* WRITTEN REQUEST: Report how many lines contain the word "from", with no other text.

* DATASET EXCERPT:
····················

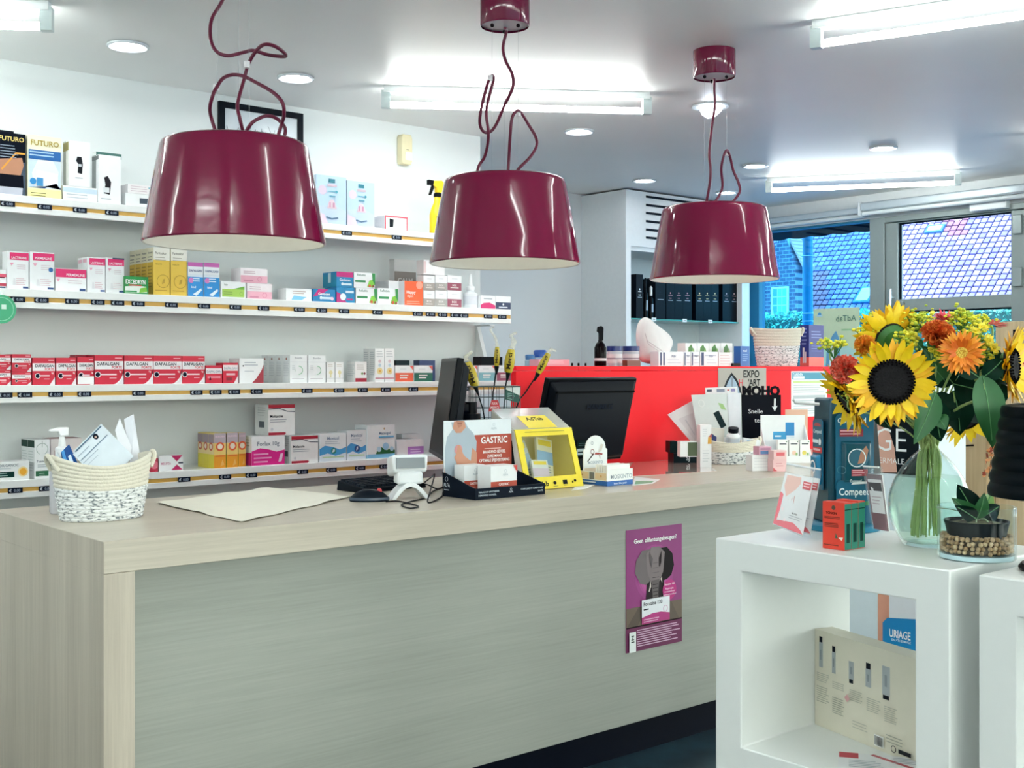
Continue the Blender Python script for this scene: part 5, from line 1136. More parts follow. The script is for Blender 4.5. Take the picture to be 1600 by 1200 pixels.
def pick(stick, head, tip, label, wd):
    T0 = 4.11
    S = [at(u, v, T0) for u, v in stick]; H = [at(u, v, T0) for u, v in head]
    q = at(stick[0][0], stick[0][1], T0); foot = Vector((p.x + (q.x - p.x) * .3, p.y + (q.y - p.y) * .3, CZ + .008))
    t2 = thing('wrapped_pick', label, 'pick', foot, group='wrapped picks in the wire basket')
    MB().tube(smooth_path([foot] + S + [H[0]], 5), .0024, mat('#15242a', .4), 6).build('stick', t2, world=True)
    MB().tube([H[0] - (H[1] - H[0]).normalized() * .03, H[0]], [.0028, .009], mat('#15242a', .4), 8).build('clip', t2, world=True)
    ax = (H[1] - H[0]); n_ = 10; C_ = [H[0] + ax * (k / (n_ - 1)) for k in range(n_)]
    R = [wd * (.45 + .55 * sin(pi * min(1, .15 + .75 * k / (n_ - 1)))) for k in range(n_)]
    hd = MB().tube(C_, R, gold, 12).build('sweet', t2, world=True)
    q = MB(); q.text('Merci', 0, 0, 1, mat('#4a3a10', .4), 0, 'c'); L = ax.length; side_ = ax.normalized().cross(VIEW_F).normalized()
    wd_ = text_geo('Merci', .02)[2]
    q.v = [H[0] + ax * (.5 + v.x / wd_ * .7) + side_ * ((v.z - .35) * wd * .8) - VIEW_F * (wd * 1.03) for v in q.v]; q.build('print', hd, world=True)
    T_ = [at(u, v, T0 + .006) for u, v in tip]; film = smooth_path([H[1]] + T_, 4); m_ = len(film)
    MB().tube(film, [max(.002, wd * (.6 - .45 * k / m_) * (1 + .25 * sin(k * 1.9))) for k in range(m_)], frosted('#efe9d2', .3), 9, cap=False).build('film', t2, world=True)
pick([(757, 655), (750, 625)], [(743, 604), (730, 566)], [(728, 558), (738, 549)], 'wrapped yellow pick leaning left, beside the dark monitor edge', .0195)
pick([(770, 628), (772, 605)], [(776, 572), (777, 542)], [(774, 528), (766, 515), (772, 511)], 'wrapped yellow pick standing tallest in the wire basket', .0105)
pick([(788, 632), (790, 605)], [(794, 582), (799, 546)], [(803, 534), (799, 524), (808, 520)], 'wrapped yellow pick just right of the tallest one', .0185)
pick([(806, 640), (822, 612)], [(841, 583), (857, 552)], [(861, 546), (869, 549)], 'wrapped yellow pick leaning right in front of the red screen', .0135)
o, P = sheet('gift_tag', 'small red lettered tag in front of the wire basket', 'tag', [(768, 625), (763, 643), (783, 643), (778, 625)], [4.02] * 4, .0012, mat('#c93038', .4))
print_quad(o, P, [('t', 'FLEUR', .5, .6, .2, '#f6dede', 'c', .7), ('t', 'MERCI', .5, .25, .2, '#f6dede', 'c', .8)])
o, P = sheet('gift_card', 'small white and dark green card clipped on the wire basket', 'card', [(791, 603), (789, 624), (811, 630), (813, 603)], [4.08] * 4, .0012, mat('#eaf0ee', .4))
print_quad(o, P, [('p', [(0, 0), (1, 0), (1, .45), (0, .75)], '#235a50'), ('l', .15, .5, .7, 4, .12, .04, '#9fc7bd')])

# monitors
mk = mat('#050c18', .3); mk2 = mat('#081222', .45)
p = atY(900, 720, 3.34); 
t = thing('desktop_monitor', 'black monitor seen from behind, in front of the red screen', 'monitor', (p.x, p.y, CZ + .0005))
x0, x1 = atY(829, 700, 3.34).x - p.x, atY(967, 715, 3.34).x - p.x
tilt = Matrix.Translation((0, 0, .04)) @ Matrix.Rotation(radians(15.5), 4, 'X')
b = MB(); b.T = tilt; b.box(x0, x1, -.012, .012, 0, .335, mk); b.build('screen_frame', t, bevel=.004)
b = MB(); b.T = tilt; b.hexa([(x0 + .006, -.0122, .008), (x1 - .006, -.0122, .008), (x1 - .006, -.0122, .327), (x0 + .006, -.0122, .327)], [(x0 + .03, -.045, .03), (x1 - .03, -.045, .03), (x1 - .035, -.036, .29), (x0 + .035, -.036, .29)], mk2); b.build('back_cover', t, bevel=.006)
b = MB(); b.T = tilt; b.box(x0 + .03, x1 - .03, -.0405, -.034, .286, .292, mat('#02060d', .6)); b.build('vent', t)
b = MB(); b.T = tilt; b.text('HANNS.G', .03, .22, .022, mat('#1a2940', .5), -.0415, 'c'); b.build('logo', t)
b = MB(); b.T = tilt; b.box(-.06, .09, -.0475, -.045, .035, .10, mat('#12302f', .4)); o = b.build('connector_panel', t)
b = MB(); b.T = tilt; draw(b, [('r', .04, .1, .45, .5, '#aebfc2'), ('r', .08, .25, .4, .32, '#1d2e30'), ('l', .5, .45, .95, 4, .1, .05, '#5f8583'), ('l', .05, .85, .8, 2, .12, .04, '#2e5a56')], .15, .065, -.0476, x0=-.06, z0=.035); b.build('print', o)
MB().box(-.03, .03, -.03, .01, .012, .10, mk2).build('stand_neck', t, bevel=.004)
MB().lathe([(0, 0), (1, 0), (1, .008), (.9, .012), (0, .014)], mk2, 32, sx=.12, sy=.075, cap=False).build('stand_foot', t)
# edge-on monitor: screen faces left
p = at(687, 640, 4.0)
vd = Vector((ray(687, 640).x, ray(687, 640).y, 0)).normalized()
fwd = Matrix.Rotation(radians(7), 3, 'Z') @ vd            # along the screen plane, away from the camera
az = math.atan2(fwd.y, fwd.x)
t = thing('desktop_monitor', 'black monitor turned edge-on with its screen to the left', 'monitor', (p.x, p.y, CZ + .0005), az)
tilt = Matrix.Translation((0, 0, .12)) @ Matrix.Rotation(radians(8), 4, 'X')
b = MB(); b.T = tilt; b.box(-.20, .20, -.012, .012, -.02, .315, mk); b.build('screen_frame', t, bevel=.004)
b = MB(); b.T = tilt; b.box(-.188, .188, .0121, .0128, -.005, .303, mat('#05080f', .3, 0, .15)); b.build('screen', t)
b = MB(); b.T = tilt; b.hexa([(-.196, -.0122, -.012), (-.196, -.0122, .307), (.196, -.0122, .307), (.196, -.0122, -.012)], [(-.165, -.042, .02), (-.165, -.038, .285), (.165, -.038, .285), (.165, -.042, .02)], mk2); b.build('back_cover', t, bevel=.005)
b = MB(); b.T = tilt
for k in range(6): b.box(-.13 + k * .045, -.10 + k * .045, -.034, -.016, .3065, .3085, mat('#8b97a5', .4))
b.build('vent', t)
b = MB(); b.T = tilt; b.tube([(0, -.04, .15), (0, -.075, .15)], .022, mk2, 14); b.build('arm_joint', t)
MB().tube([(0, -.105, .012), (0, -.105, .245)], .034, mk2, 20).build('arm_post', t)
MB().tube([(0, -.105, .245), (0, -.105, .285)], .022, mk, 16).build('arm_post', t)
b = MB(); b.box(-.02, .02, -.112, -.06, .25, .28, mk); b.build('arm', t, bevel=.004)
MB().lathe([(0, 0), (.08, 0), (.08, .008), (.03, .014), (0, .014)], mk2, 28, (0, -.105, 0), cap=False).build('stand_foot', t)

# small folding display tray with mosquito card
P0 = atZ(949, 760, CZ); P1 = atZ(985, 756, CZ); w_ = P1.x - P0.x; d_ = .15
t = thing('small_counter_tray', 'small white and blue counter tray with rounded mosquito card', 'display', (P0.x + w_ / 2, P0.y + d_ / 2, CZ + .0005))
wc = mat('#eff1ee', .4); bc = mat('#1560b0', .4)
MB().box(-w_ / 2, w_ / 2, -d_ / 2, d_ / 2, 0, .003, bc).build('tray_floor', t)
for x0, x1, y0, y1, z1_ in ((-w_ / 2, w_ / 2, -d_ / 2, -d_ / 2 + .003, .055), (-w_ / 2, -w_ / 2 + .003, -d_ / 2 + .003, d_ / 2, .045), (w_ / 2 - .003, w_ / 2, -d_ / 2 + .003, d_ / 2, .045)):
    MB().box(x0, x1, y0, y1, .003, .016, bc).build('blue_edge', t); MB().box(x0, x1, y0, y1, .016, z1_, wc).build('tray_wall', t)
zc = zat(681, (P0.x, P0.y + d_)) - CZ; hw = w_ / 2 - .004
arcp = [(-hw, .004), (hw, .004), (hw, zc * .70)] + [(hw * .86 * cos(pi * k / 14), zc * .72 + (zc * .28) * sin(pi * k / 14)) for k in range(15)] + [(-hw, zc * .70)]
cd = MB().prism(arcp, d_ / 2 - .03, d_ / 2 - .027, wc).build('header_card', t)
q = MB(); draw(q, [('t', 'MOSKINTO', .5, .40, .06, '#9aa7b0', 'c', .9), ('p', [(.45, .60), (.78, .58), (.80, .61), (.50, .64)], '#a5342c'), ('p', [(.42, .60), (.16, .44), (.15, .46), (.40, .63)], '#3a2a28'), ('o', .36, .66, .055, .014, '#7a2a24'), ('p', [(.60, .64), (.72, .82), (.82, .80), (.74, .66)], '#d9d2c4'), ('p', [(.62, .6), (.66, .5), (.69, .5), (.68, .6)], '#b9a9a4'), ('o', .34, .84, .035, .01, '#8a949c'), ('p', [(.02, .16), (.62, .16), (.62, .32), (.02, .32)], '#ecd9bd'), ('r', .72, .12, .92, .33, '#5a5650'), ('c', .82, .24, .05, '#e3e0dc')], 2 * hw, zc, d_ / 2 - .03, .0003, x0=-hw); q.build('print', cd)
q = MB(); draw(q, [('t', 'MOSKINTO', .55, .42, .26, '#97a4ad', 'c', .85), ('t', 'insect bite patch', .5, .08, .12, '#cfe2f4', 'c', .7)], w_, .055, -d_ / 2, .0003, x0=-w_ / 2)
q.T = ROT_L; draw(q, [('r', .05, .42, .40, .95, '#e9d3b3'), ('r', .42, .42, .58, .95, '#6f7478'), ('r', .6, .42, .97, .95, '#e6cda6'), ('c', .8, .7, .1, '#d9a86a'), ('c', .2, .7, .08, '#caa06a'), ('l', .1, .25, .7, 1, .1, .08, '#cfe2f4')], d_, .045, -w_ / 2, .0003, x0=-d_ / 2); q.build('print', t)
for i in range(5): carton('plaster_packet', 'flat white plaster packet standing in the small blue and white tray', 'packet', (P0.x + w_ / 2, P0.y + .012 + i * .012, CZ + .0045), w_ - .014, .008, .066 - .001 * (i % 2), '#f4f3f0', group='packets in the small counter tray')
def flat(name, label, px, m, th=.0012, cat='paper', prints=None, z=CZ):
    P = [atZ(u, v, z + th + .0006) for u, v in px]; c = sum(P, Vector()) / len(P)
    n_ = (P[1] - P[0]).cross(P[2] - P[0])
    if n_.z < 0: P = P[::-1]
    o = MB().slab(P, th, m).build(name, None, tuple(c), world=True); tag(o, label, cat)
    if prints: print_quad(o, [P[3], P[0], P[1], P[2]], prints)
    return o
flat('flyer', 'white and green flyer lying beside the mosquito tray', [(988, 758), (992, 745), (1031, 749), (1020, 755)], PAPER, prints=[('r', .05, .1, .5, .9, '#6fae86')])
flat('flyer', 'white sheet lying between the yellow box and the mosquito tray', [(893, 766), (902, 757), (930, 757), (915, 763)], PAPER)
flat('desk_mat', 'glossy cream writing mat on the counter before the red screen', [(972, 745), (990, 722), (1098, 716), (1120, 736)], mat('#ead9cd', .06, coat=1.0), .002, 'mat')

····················

* RESPONSE: 3